Lawyers Giving Up on Web Trademark Infringement
Many corporate attorneys have given up on enforcing even a fraction of the infringement they encounter online.
Many corporate attorneys have given up on enforcing even a fraction of the infringement they encounter online.
Online trademark and copyright infringement is a more baffling problem than ever for corporate attorneys, who increasingly seem like cornered animals. Fangs were out and hackles up yesterday at the Association of National Advertiser’s Law and Business Affairs conference in New York, where the loss of control over trademarks was the second hottest topic, right after marketer culpability for the childhood obesity epidemic.
Limited Brands SVP and Associate General Counsel Carol Matorin, who represents Victoria’s Secret among other brands, summed up the Sisyphean challenge of policing trademark violations in the midst of what she called “a great ocean of infringing materials.”

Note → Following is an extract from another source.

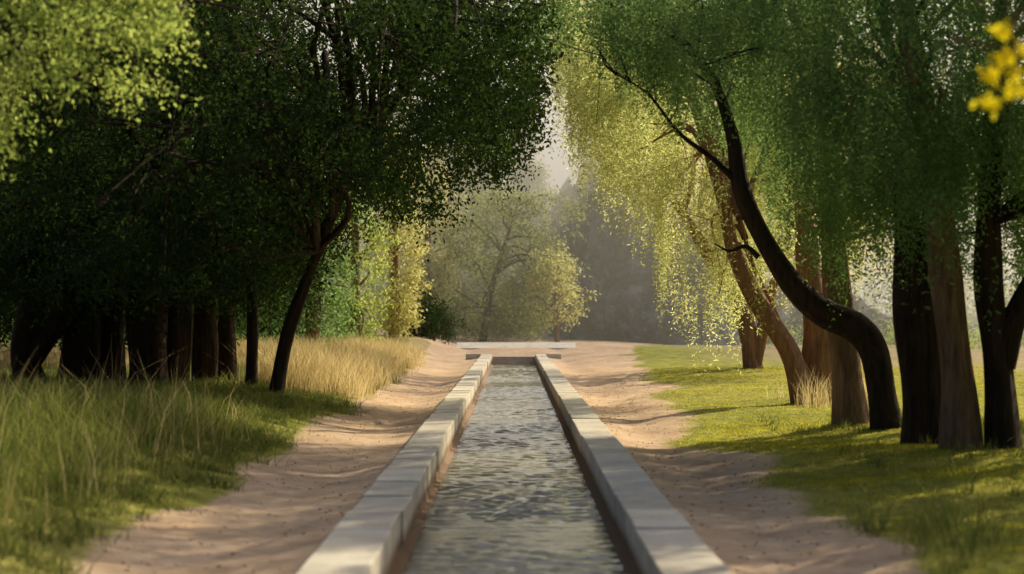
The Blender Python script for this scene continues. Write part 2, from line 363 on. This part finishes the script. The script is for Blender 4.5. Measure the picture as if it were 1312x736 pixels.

“It’s like trying to empty the ocean with a pail,” she said on a panel discussing the topic. “Can you even identify the perpetrator or whoever you’re trying to go after? There’s always been too much to go after in its entirety.” And each day brings more infringement than the last.
Of course, there’s good infringement and bad infringement, and lawyers more than ever must pick their battles. Try to go after every violation, they say, and you’ll burn through your budget in minutes flat. Besides, said Matorin, “If this makes my marketing people happy and is in effect free advertising, why would I waste a moment’s worry?”
Policing MySpace and YouTube is crucial in any case, according to James Perry, VP and associate general counsel for Elizabeth Arden. “There are way too many people in our demographic who are there. It’s the new TV,” he said. “The question is how do we go about doing some broad brushstroke protection?”
He argued the basic questions trademark owners must ask are, “How much [infringement] can you take before you have to do something? And then, what do you want to do?” And he sounded an additional cautionary note to lawyers preparing to sue: “The first step is to make sure it’s not your people doing it, which I found out the hard way is sometimes the case.”
On the topic of fair use and trademark dilution, lawyers say precedents have already been set allowing a broad interpretation of fair use. “Trademark dilution is death by a thousand cuts,” said Joe Dreitler, partner at Frost Brown Todd. “And if there are a thousand people doing parodies of Louis Vuitton, at what point [does it occur]?”
Search giant Google is the recurrent demon invoked in most legal discussions involving trademark infringement. AdWords was the original bogeyman, and attorneys have been consistently frustrated by the mostly free pass they believe Google has been handed by U.S. courts allowing the company to sell advertising against trademarked keywords.
Google’s acquisition of YouTube, and its team of lawyers ready to do copyright battle, poses an entirely different set of challenges, and may be the straw that broke the stubborn mule’s back. As Elizabeth Arden’s Perry put it, and several others echoed, “I think we should disabuse ourselves of the notion we’re going to control content on the Internet.”